Begin SUPPLIED INFORMATION

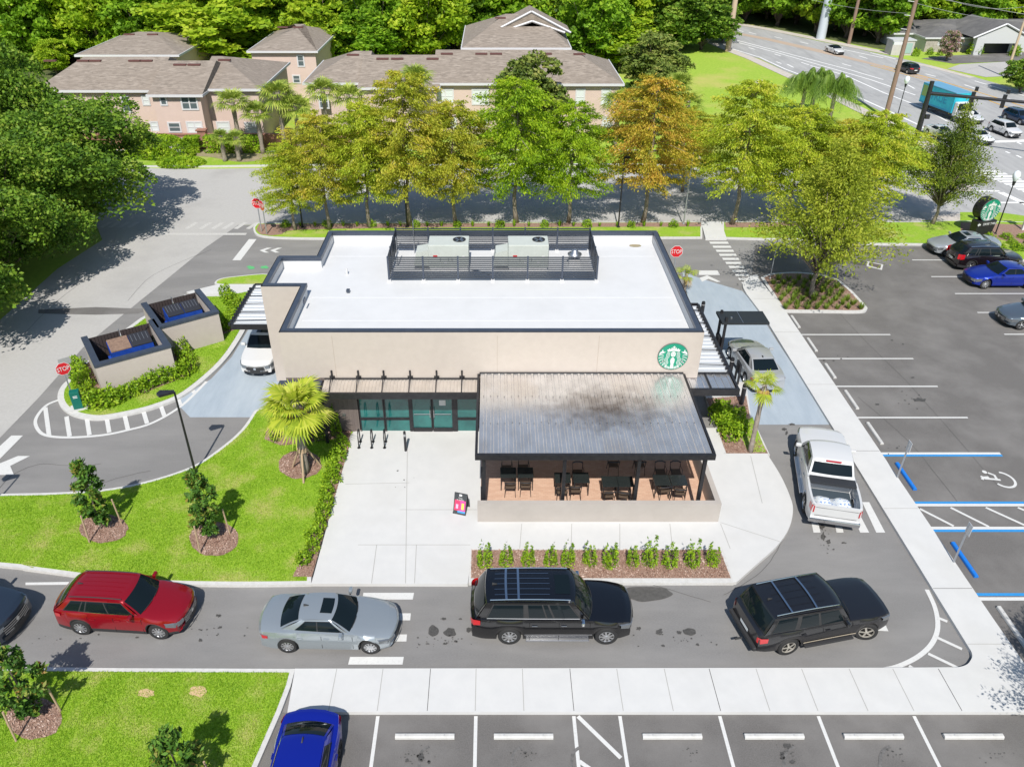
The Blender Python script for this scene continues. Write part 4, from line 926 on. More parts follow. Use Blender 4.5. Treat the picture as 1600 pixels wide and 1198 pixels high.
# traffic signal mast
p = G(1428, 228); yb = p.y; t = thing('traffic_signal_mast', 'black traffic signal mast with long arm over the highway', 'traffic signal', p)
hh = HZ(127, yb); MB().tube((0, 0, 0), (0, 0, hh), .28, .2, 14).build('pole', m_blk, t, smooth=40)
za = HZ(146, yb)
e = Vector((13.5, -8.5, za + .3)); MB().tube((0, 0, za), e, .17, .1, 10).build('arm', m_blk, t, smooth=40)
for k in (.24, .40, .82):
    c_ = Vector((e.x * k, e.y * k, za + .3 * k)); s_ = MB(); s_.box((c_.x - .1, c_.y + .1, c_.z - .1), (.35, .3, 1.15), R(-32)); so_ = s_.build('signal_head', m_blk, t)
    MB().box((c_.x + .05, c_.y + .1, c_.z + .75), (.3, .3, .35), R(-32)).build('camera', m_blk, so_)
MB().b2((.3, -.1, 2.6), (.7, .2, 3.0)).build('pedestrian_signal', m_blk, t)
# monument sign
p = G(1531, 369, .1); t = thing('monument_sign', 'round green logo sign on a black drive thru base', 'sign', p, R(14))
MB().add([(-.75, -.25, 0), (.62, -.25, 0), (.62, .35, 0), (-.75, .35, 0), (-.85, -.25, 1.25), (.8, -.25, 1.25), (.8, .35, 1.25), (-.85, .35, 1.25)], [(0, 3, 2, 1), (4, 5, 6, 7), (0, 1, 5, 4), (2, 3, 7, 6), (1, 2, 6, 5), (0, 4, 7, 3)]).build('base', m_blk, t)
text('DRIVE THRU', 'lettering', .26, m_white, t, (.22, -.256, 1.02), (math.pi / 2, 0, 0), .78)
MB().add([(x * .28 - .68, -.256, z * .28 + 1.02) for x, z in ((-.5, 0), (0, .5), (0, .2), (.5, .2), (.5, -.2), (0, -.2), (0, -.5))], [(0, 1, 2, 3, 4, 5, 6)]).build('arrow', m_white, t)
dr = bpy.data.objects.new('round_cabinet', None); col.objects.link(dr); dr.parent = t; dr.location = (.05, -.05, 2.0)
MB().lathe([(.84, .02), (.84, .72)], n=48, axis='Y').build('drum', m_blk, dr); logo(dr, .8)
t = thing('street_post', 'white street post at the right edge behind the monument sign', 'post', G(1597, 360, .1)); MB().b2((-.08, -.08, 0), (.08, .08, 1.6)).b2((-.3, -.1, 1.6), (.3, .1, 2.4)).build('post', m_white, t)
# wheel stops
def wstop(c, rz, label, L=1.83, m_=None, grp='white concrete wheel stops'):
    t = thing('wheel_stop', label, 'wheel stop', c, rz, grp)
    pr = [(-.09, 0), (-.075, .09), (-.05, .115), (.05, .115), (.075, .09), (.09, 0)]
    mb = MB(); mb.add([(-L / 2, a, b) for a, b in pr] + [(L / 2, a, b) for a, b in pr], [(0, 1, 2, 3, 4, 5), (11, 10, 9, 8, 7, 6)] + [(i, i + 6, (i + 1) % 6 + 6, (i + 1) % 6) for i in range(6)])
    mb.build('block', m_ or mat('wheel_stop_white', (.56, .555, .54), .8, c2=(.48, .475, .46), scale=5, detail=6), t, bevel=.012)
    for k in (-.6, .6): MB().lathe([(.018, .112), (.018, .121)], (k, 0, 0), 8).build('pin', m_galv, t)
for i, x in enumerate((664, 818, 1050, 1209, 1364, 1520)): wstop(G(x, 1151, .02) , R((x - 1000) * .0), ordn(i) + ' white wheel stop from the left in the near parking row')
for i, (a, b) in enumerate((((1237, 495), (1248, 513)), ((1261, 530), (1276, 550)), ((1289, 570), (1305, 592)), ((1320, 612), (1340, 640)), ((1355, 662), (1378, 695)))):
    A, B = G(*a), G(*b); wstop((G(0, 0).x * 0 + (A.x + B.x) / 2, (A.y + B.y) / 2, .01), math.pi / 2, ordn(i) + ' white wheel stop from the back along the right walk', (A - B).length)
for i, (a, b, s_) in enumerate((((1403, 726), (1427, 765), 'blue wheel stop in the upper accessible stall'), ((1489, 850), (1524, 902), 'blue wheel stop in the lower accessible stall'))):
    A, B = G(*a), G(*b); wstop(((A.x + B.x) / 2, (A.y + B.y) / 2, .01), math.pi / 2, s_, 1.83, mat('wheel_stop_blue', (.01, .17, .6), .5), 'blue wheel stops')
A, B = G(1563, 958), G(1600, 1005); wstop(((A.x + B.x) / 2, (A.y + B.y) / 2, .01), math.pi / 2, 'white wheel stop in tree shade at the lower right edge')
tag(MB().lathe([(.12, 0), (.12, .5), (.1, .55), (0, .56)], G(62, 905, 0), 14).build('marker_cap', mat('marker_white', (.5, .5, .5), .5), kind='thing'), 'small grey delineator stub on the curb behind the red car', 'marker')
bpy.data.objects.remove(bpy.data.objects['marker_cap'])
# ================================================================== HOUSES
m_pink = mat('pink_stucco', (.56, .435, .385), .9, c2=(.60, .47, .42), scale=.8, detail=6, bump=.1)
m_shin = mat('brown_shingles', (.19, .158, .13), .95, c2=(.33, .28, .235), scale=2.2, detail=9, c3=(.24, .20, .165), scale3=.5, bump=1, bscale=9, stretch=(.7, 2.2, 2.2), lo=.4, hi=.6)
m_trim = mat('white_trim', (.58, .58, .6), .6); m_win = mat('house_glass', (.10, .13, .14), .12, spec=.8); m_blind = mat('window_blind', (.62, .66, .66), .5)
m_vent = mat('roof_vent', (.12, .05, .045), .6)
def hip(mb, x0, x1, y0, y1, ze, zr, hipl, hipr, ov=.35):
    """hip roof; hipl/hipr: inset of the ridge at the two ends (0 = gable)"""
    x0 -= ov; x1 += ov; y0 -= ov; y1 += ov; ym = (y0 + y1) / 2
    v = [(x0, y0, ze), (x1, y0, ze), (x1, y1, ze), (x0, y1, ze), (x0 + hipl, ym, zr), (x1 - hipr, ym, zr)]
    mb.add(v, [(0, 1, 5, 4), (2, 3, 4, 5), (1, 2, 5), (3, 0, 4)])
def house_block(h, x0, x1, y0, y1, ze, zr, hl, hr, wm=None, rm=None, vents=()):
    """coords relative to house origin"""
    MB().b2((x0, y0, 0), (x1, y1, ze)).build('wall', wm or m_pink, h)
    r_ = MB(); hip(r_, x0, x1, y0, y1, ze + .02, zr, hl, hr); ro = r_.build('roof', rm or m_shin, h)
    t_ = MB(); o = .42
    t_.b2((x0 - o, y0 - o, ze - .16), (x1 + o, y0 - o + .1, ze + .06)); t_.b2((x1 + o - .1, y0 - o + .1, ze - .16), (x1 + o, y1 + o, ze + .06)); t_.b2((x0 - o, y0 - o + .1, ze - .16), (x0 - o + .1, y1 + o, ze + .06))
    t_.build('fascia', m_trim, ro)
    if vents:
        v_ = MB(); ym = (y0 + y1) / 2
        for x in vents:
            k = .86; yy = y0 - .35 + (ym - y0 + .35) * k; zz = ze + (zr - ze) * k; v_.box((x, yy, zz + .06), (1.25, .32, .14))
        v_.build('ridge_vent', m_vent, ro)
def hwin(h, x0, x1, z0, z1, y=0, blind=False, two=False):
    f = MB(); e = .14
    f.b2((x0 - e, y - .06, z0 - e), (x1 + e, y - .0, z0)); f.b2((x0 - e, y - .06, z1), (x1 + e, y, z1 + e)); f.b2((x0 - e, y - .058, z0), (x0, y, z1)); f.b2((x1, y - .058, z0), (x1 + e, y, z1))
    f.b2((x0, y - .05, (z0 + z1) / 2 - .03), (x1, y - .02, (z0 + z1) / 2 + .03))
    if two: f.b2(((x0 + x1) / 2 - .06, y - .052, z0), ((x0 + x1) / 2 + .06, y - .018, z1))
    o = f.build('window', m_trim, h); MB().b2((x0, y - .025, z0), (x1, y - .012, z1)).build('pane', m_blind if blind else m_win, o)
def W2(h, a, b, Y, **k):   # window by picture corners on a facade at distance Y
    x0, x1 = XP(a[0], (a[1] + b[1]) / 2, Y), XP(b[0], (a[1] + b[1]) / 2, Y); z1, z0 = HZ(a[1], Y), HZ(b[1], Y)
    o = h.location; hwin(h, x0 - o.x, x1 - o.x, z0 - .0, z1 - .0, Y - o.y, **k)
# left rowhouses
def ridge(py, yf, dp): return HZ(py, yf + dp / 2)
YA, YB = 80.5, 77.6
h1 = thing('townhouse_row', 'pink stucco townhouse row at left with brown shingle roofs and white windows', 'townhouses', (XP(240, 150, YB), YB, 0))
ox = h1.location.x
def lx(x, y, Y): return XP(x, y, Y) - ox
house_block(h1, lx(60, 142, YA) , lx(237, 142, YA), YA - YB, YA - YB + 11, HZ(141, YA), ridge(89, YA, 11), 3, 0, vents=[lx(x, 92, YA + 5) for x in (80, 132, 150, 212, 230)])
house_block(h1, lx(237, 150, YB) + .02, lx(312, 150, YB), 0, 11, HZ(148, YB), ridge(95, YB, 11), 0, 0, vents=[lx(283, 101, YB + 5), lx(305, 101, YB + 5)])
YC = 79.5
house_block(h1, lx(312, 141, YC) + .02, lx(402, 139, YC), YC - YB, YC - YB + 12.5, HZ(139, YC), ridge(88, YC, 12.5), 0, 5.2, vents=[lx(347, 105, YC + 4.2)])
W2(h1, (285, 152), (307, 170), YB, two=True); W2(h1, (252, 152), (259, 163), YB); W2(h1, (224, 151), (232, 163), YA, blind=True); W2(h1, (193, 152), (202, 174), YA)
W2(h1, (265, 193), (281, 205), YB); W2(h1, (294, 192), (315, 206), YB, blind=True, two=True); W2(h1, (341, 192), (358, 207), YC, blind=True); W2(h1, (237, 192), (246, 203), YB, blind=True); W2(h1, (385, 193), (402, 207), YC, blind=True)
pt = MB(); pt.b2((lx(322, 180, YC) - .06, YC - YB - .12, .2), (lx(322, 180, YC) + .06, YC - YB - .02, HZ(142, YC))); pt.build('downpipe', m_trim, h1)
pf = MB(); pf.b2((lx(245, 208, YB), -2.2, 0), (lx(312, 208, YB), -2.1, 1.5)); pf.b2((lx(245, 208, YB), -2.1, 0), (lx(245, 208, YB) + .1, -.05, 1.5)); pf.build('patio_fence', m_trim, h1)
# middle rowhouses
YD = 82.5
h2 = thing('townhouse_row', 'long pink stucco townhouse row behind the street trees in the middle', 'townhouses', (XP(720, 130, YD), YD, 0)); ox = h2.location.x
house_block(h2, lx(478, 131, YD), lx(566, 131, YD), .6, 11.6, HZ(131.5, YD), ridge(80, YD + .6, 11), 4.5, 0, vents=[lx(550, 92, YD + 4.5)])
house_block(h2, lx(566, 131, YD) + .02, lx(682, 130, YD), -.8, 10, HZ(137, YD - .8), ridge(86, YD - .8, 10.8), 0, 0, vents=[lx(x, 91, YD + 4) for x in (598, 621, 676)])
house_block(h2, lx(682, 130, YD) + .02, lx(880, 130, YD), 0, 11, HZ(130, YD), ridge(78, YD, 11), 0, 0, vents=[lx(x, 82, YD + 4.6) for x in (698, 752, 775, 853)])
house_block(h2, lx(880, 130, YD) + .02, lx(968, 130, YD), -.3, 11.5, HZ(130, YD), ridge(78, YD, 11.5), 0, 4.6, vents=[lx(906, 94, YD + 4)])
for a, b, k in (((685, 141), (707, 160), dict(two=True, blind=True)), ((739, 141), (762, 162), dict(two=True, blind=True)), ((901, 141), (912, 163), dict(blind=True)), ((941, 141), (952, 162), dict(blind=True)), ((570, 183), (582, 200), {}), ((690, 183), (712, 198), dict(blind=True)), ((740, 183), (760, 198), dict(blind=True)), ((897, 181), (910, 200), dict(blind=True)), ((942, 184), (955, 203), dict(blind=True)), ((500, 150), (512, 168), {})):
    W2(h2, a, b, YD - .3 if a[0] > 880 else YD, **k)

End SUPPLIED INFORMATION

GOAL
Choose all lines containing the string "picture" and copy them out.

COMPLETED TASK
The Blender Python script for this scene continues. Write part 4, from line 926 on. More parts follow. Use Blender 4.5. Treat the picture as 1600 pixels wide and 1198 pixels high.
def W2(h, a, b, Y, **k):   # window by picture corners on a facade at distance Y